_AVAILABLE DATA_
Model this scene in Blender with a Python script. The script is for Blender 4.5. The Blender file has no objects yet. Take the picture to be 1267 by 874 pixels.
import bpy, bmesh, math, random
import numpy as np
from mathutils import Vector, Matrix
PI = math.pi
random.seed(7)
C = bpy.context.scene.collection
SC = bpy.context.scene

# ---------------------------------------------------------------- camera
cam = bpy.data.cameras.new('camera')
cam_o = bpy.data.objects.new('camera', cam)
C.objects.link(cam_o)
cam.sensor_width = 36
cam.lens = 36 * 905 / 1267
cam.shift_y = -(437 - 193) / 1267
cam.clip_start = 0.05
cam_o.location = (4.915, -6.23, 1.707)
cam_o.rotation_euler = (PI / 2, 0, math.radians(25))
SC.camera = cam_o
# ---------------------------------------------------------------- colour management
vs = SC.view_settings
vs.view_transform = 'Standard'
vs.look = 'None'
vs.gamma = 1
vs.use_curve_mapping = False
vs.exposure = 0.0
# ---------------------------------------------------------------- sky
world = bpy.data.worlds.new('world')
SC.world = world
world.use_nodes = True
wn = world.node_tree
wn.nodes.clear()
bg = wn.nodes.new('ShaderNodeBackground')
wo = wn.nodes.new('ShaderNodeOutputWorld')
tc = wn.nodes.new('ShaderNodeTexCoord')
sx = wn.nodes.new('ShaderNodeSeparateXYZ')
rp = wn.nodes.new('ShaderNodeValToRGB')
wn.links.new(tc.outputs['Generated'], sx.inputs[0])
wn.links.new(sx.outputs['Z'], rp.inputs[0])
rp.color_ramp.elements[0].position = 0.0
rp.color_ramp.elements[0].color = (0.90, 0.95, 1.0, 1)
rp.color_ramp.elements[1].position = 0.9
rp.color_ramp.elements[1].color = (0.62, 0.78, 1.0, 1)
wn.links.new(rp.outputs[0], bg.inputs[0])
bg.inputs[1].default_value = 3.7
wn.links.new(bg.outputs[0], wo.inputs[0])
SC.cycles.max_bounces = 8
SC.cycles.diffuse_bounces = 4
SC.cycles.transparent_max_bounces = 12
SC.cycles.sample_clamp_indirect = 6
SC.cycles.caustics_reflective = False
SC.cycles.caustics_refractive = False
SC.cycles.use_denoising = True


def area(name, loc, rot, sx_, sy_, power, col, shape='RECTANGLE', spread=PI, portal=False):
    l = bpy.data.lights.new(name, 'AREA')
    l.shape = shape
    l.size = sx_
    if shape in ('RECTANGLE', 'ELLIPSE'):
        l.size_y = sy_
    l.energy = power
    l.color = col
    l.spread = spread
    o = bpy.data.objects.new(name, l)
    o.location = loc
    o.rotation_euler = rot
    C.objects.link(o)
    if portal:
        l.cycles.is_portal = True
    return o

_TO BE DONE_
Return what is listed above, exactly and completely.

_RESULT OF THE TASK_
Model this scene in Blender with a Python script. The script is for Blender 4.5. The Blender file has no objects yet. Take the picture to be 1267 by 874 pixels.
import bpy, bmesh, math, random
import numpy as np
from mathutils import Vector, Matrix
PI = math.pi
random.seed(7)
C = bpy.context.scene.collection
SC = bpy.context.scene

# ---------------------------------------------------------------- camera
cam = bpy.data.cameras.new('camera')
cam_o = bpy.data.objects.new('camera', cam)
C.objects.link(cam_o)
cam.sensor_width = 36
cam.lens = 36 * 905 / 1267
cam.shift_y = -(437 - 193) / 1267
cam.clip_start = 0.05
cam_o.location = (4.915, -6.23, 1.707)
cam_o.rotation_euler = (PI / 2, 0, math.radians(25))
SC.camera = cam_o
# ---------------------------------------------------------------- colour management
vs = SC.view_settings
vs.view_transform = 'Standard'
vs.look = 'None'
vs.gamma = 1
vs.use_curve_mapping = False
vs.exposure = 0.0
# ---------------------------------------------------------------- sky
world = bpy.data.worlds.new('world')
SC.world = world
world.use_nodes = True
wn = world.node_tree
wn.nodes.clear()
bg = wn.nodes.new('ShaderNodeBackground')
wo = wn.nodes.new('ShaderNodeOutputWorld')
tc = wn.nodes.new('ShaderNodeTexCoord')
sx = wn.nodes.new('ShaderNodeSeparateXYZ')
rp = wn.nodes.new('ShaderNodeValToRGB')
wn.links.new(tc.outputs['Generated'], sx.inputs[0])
wn.links.new(sx.outputs['Z'], rp.inputs[0])
rp.color_ramp.elements[0].position = 0.0
rp.color_ramp.elements[0].color = (0.90, 0.95, 1.0, 1)
rp.color_ramp.elements[1].position = 0.9
rp.color_ramp.elements[1].color = (0.62, 0.78, 1.0, 1)
wn.links.new(rp.outputs[0], bg.inputs[0])
bg.inputs[1].default_value = 3.7
wn.links.new(bg.outputs[0], wo.inputs[0])
SC.cycles.max_bounces = 8
SC.cycles.diffuse_bounces = 4
SC.cycles.transparent_max_bounces = 12
SC.cycles.sample_clamp_indirect = 6
SC.cycles.caustics_reflective = False
SC.cycles.caustics_refractive = False
SC.cycles.use_denoising = True


def area(name, loc, rot, sx_, sy_, power, col, shape='RECTANGLE', spread=PI, portal=False):
    l = bpy.data.lights.new(name, 'AREA')
    l.shape = shape
    l.size = sx_
    if shape in ('RECTANGLE', 'ELLIPSE'):
        l.size_y = sy_
    l.energy = power
    l.color = col
    l.spread = spread
    o = bpy.data.objects.new(name, l)
    o.location = loc
    o.rotation_euler = rot
    C.objects.link(o)
    if portal:
        l.cycles.is_portal = True
    return o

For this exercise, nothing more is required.